■ DATA EXCERPT ■
[start]

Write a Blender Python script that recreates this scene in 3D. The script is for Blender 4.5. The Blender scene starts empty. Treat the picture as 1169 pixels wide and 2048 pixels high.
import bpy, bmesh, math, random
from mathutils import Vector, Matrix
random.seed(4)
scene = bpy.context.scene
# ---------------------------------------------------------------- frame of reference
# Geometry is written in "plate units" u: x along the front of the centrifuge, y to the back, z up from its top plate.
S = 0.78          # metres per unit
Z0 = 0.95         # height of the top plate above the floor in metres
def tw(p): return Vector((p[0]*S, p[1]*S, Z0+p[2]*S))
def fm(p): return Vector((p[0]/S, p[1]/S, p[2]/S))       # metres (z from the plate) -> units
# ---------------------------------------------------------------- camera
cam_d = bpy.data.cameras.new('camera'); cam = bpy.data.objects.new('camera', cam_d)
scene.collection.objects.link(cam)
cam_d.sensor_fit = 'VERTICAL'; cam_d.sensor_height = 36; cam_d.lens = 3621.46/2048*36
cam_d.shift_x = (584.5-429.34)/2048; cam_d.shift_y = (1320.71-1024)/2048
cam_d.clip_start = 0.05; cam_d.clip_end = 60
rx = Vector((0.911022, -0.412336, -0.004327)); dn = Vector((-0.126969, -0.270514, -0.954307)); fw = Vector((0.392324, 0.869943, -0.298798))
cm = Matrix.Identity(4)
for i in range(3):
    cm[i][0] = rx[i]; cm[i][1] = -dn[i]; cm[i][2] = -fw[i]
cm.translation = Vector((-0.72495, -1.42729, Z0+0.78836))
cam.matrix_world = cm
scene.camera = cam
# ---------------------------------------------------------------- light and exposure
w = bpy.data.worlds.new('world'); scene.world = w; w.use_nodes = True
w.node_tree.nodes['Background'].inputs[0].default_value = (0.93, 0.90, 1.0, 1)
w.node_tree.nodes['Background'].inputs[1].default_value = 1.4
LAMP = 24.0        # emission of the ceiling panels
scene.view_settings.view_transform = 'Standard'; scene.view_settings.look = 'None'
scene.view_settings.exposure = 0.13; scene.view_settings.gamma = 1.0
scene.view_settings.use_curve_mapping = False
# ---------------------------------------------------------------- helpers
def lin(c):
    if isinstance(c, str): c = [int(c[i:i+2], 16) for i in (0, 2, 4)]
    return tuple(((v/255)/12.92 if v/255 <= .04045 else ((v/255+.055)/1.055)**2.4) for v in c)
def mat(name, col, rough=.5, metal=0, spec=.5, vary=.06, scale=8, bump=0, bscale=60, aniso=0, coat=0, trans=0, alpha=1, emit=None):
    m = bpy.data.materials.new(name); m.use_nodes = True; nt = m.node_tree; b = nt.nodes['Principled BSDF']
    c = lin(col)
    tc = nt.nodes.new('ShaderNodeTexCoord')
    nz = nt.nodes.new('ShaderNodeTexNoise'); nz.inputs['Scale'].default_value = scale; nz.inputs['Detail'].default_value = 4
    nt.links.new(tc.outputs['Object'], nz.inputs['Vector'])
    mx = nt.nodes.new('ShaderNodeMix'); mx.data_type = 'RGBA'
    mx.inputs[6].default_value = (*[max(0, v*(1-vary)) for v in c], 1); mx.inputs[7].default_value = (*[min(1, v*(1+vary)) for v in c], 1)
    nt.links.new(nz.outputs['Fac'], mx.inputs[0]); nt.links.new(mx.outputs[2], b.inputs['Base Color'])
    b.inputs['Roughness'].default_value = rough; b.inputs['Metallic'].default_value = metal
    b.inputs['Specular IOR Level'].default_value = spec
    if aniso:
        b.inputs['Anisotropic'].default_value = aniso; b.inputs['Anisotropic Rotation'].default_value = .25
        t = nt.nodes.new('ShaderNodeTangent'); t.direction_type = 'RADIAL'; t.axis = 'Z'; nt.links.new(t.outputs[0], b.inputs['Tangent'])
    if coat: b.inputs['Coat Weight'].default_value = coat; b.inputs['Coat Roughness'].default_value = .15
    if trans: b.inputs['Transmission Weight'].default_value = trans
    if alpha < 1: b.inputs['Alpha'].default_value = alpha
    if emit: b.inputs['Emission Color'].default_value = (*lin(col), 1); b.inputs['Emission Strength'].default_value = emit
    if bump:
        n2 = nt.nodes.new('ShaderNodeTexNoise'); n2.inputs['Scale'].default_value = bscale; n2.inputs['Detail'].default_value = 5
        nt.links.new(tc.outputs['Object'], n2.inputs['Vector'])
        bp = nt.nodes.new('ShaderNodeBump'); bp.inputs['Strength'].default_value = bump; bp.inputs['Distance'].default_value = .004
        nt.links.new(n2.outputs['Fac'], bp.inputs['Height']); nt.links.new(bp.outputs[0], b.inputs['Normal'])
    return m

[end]

■ GIVEN INSTRUCTION ■
Retype all of the data shown above, word for word.

■ ANSWER TO THIS EXERCISE ■
Write a Blender Python script that recreates this scene in 3D. The script is for Blender 4.5. The Blender scene starts empty. Treat the picture as 1169 pixels wide and 2048 pixels high.
import bpy, bmesh, math, random
from mathutils import Vector, Matrix
random.seed(4)
scene = bpy.context.scene
# ---------------------------------------------------------------- frame of reference
# Geometry is written in "plate units" u: x along the front of the centrifuge, y to the back, z up from its top plate.
S = 0.78          # metres per unit
Z0 = 0.95         # height of the top plate above the floor in metres
def tw(p): return Vector((p[0]*S, p[1]*S, Z0+p[2]*S))
def fm(p): return Vector((p[0]/S, p[1]/S, p[2]/S))       # metres (z from the plate) -> units
# ---------------------------------------------------------------- camera
cam_d = bpy.data.cameras.new('camera'); cam = bpy.data.objects.new('camera', cam_d)
scene.collection.objects.link(cam)
cam_d.sensor_fit = 'VERTICAL'; cam_d.sensor_height = 36; cam_d.lens = 3621.46/2048*36
cam_d.shift_x = (584.5-429.34)/2048; cam_d.shift_y = (1320.71-1024)/2048
cam_d.clip_start = 0.05; cam_d.clip_end = 60
rx = Vector((0.911022, -0.412336, -0.004327)); dn = Vector((-0.126969, -0.270514, -0.954307)); fw = Vector((0.392324, 0.869943, -0.298798))
cm = Matrix.Identity(4)
for i in range(3):
    cm[i][0] = rx[i]; cm[i][1] = -dn[i]; cm[i][2] = -fw[i]
cm.translation = Vector((-0.72495, -1.42729, Z0+0.78836))
cam.matrix_world = cm
scene.camera = cam
# ---------------------------------------------------------------- light and exposure
w = bpy.data.worlds.new('world'); scene.world = w; w.use_nodes = True
w.node_tree.nodes['Background'].inputs[0].default_value = (0.93, 0.90, 1.0, 1)
w.node_tree.nodes['Background'].inputs[1].default_value = 1.4
LAMP = 24.0        # emission of the ceiling panels
scene.view_settings.view_transform = 'Standard'; scene.view_settings.look = 'None'
scene.view_settings.exposure = 0.13; scene.view_settings.gamma = 1.0
scene.view_settings.use_curve_mapping = False
# ---------------------------------------------------------------- helpers
def lin(c):
    if isinstance(c, str): c = [int(c[i:i+2], 16) for i in (0, 2, 4)]
    return tuple(((v/255)/12.92 if v/255 <= .04045 else ((v/255+.055)/1.055)**2.4) for v in c)
def mat(name, col, rough=.5, metal=0, spec=.5, vary=.06, scale=8, bump=0, bscale=60, aniso=0, coat=0, trans=0, alpha=1, emit=None):
    m = bpy.data.materials.new(name); m.use_nodes = True; nt = m.node_tree; b = nt.nodes['Principled BSDF']
    c = lin(col)
    tc = nt.nodes.new('ShaderNodeTexCoord')
    nz = nt.nodes.new('ShaderNodeTexNoise'); nz.inputs['Scale'].default_value = scale; nz.inputs['Detail'].default_value = 4
    nt.links.new(tc.outputs['Object'], nz.inputs['Vector'])
    mx = nt.nodes.new('ShaderNodeMix'); mx.data_type = 'RGBA'
    mx.inputs[6].default_value = (*[max(0, v*(1-vary)) for v in c], 1); mx.inputs[7].default_value = (*[min(1, v*(1+vary)) for v in c], 1)
    nt.links.new(nz.outputs['Fac'], mx.inputs[0]); nt.links.new(mx.outputs[2], b.inputs['Base Color'])
    b.inputs['Roughness'].default_value = rough; b.inputs['Metallic'].default_value = metal
    b.inputs['Specular IOR Level'].default_value = spec
    if aniso:
        b.inputs['Anisotropic'].default_value = aniso; b.inputs['Anisotropic Rotation'].default_value = .25
        t = nt.nodes.new('ShaderNodeTangent'); t.direction_type = 'RADIAL'; t.axis = 'Z'; nt.links.new(t.outputs[0], b.inputs['Tangent'])
    if coat: b.inputs['Coat Weight'].default_value = coat; b.inputs['Coat Roughness'].default_value = .15
    if trans: b.inputs['Transmission Weight'].default_value = trans
    if alpha < 1: b.inputs['Alpha'].default_value = alpha
    if emit: b.inputs['Emission Color'].default_value = (*lin(col), 1); b.inputs['Emission Strength'].default_value = emit
    if bump:
        n2 = nt.nodes.new('ShaderNodeTexNoise'); n2.inputs['Scale'].default_value = bscale; n2.inputs['Detail'].default_value = 5
        nt.links.new(tc.outputs['Object'], n2.inputs['Vector'])
        bp = nt.nodes.new('ShaderNodeBump'); bp.inputs['Strength'].default_value = bump; bp.inputs['Distance'].default_value = .004
        nt.links.new(n2.outputs['Fac'], bp.inputs['Height']); nt.links.new(bp.outputs[0], b.inputs['Normal'])
    return m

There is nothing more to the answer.